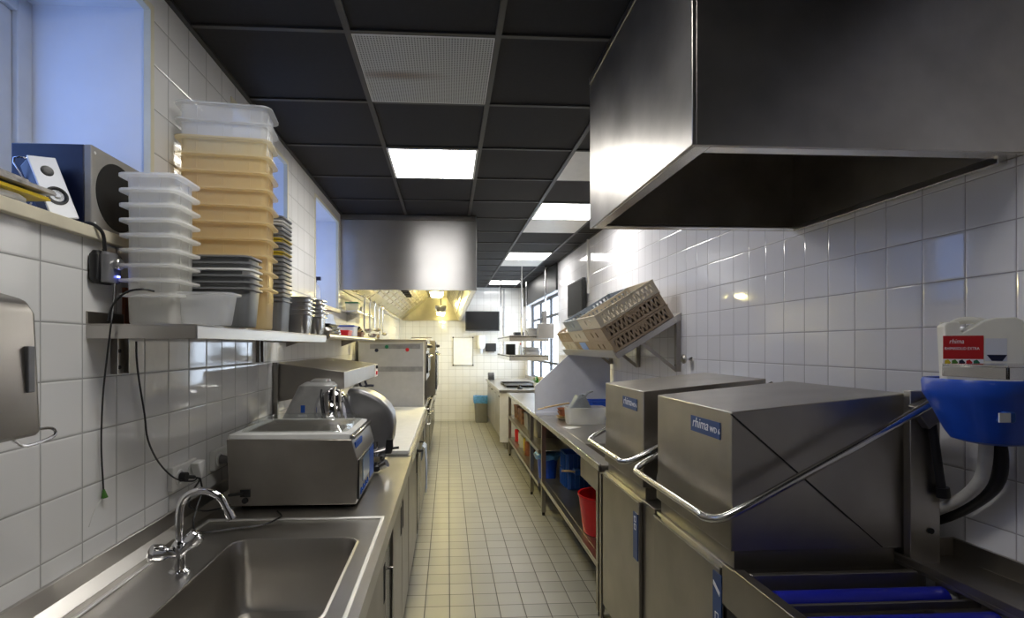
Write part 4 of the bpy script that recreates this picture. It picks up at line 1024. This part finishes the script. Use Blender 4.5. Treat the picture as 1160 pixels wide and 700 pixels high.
# plant at window
t = thing('potted_plant', 'small green leafy plant on the far right worktop by the pass window', 'plant', (1.40, 8.15, .918))
build('pot', MB().lathe([(.001, 0), (.045, 0), (.06, .09), (.055, .09), (.04, .02), (.001, .02)], (1.40, 8.15, .918), 16), m_white, t)
mb = MB()
for k in range(26):
    a = random.uniform(0, 2*PI); el = random.uniform(.3, 1.3); L = random.uniform(.06, .13)
    b0 = Vector((1.40, 8.15, 1.0)); d = Vector((math.cos(a)*math.cos(el), math.sin(a)*math.cos(el), math.sin(el)))
    s_ = d.cross(Vector((0, 0, 1))).normalized()*.012
    m1 = b0+d*L*.6; tip = b0+d*L
    nn = d.cross(s_).normalized()*.0012
    mb.loft([[b0-s_*.2, b0+nn, b0+s_*.2], [m1-s_, m1+nn, m1+s_], [tip-s_*.1, tip+nn*.3, tip+s_*.1]])
build('leaves', mb, m_leaf, t)
t = thing('bread_basket', 'beige square basket on the far right worktop behind the plant', 'basket', (1.48, 7.95, .92))
build('basket', container('b', .22, .20, .16, .008, .004, .03, m_rack2, taper=.02).xf(Matrix.Translation((1.50, 8.42, .919))), m_wood, t)

# ------------------------------------------------------------------ right-hand tables
FX = .87
def table(name, y0, y1, label, shelves, legsy, top_z=.90, holes=None):
    t = thing(name, label, 'table', (1.25, (y0+y1)/2, 0))
    mb = MB()
    if holes:
        hx0_, hx1_, hy0_, hy1_ = holes
        mb.box(FX, hx0_, y0, y1, top_z-.035, top_z); mb.box(hx1_, XR-.012, y0, y1, top_z-.035, top_z); mb.box(hx0_, hx1_, y0, hy0_, top_z-.035, top_z); mb.box(hx0_, hx1_, hy1_, y1, top_z-.035, top_z)
    else: mb.box(FX, XR-.012, y0, y1, top_z-.035, top_z)
    build('top', mb, st_top, t, bevel=.002)
    build('front_rim', MB().box(FX-.006, FX+.012, y0, y1, top_z-.035, top_z+.005), st_bright, t, bevel=.002)
    build('upstand', MB().box(XR-.012, XR-.001, y0, y1, top_z, top_z+.07), st_top, t)
    if holes:
        mb = MB(); mb.loft([rr((hx0_+hx1_)/2, (hy0_+hy1_)/2, hx1_-hx0_, hy1_-hy0_, .002, top_z), rr((hx0_+hx1_)/2, (hy0_+hy1_)/2, hx1_-hx0_-.01, hy1_-hy0_-.01, .03, top_z-.02), rr((hx0_+hx1_)/2, (hy0_+hy1_)/2, hx1_-hx0_-.02, hy1_-hy0_-.02, .04, top_z-.20)], False, True)
        build('basin', mb, st_dark, t)
    for y in legsy:
        for x in (FX+.025, XR-.06):
            mb = MB(); mb.box(x-.02, x+.02, y-.02, y+.02, .03, top_z-.035); l = build('leg', mb, st_panel, t, bevel=.002)
            build('foot', MB().cyl((x, y, 0), (x, y, .035), .014, 10), m_black, l)
    for z in shelves:
        mb = MB(); mb.box(FX+.045, XR-.085, y0+.02, y1-.02, z-.012, z); mb.box(FX+.002, FX+.045, y0+.045 , y1-.045, z-.035, z); 
        build('shelf', mb, st_panel, t, bevel=.002)
    return t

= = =

» **Exercise aim**:
Your task is to reproduce exactly the lines from the start of the data above through the line containing "8.42, .919))), m_wood, t)", leaving every picture out.

» **Answer to this exercise**:
Write part 4 of the bpy script that recreates this picture. It picks up at line 1024. This part finishes the script. Use Blender 4.5. Treat the picture as 1160 pixels wide and 700 pixels high.
# plant at window
t = thing('potted_plant', 'small green leafy plant on the far right worktop by the pass window', 'plant', (1.40, 8.15, .918))
build('pot', MB().lathe([(.001, 0), (.045, 0), (.06, .09), (.055, .09), (.04, .02), (.001, .02)], (1.40, 8.15, .918), 16), m_white, t)
mb = MB()
for k in range(26):
    a = random.uniform(0, 2*PI); el = random.uniform(.3, 1.3); L = random.uniform(.06, .13)
    b0 = Vector((1.40, 8.15, 1.0)); d = Vector((math.cos(a)*math.cos(el), math.sin(a)*math.cos(el), math.sin(el)))
    s_ = d.cross(Vector((0, 0, 1))).normalized()*.012
    m1 = b0+d*L*.6; tip = b0+d*L
    nn = d.cross(s_).normalized()*.0012
    mb.loft([[b0-s_*.2, b0+nn, b0+s_*.2], [m1-s_, m1+nn, m1+s_], [tip-s_*.1, tip+nn*.3, tip+s_*.1]])
build('leaves', mb, m_leaf, t)
t = thing('bread_basket', 'beige square basket on the far right worktop behind the plant', 'basket', (1.48, 7.95, .92))
build('basket', container('b', .22, .20, .16, .008, .004, .03, m_rack2, taper=.02).xf(Matrix.Translation((1.50, 8.42, .919))), m_wood, t)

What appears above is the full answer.